CHAMBER RAPS APPEAL OF YACHT HAVEN PERMIT

July 16, 2003 – The St. Thomas-St. John Chamber of Commerce is calling on the parties involved in a challenge of the Coastal Zone Management permit for development of filled land as part of the Yacht Haven revitalization on St. Thomas "to take whatever steps are necessary to end this appeal and allow this important project to resume."
In a release, the chamber leadership expressed disappointment that the Save Long Bay Coalition has asked the Board of Land Use Appeals to require a separate permit for the filled land from the one approved for the hotel property and adjacent landfill as a whole.
IN-USVI, a local subsidiary of the stateside real estate development firm Insignia Nautica, owns the Yacht Haven Hotel and Marina property and has leased the adjacent seven acres of filled land, which is owned by The West Indian Co.
The company plans to rebuild the hotel and marina, which were badly damaged by Hurricane Marilyn eight years ago, and to develop a retail and office complex on the landfill, along with a waterfront walkway connecting Yacht Haven to downtown Charlotte Amalie and a public park and performance facility across from the Lovers Land intersection with Long Bay Road.
Cassan Pancham, Chamber president, said the business organization "has fully endorsed IN-USVI and its plans."
The coalition's appeal has had the effect of "halting the very recently begun work on the rebuilding of the Yacht Haven hotel property," Pancham said. IN-USVI recently erected a protective wall around the hotel property preliminary to beginning demolition of the derelict buildings. Last week dozens of young people from several youth groups painted a mural on it.

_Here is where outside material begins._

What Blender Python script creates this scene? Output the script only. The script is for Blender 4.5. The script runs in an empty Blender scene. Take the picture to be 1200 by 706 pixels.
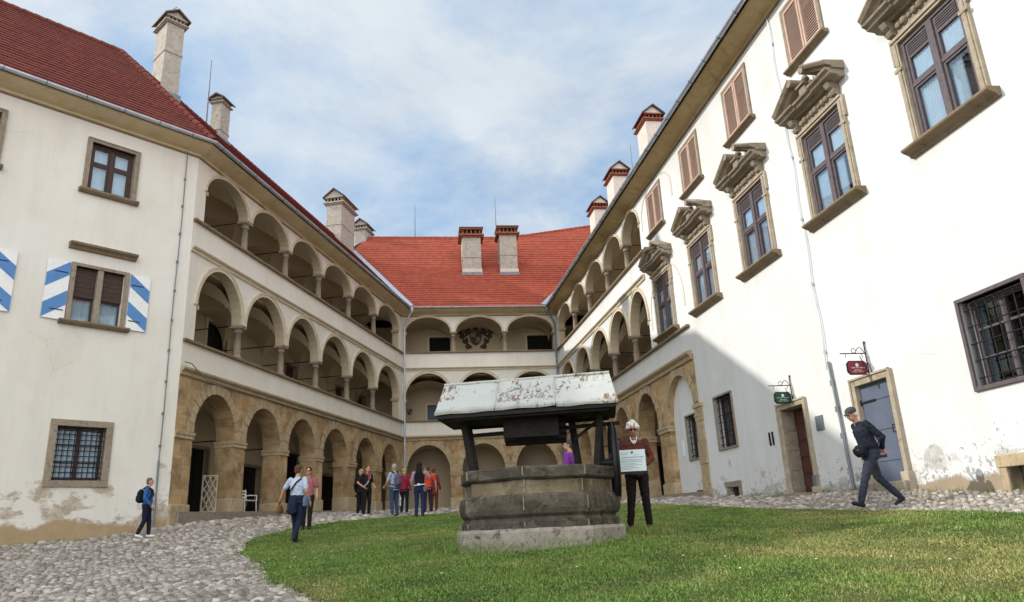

"Today, we are competing globally for visitors, especially important overnight visitors," Pancham said. "IN-USVI is proposing not only a hotel and marina project but a project that will revitalize nighttime activity and the lucrative marine industry. Just as important, this project will create a boardwalk that connects downtown to West Indian Co. dock."
The release said the chamber "is concerned" about Save Long Bay's claim that the filled land owned by WICO is "trust land." It noted that the same claim was rejected in the 1980s by federal district and appellate courts when the coalition was seeking to stop the dredging of Long Bay that resulted in the creation of the filled land. At that time, WICO was privately owned by Danish interests. Today it is owned by the V.I. government.
Delaying the Yacht Haven redevelopment project "is costing employment opportunities for many in the community, the loss of much-needed government revenue, loss of money to the developer and once more causing the delay of a major new tourism attraction," the chamber release stated.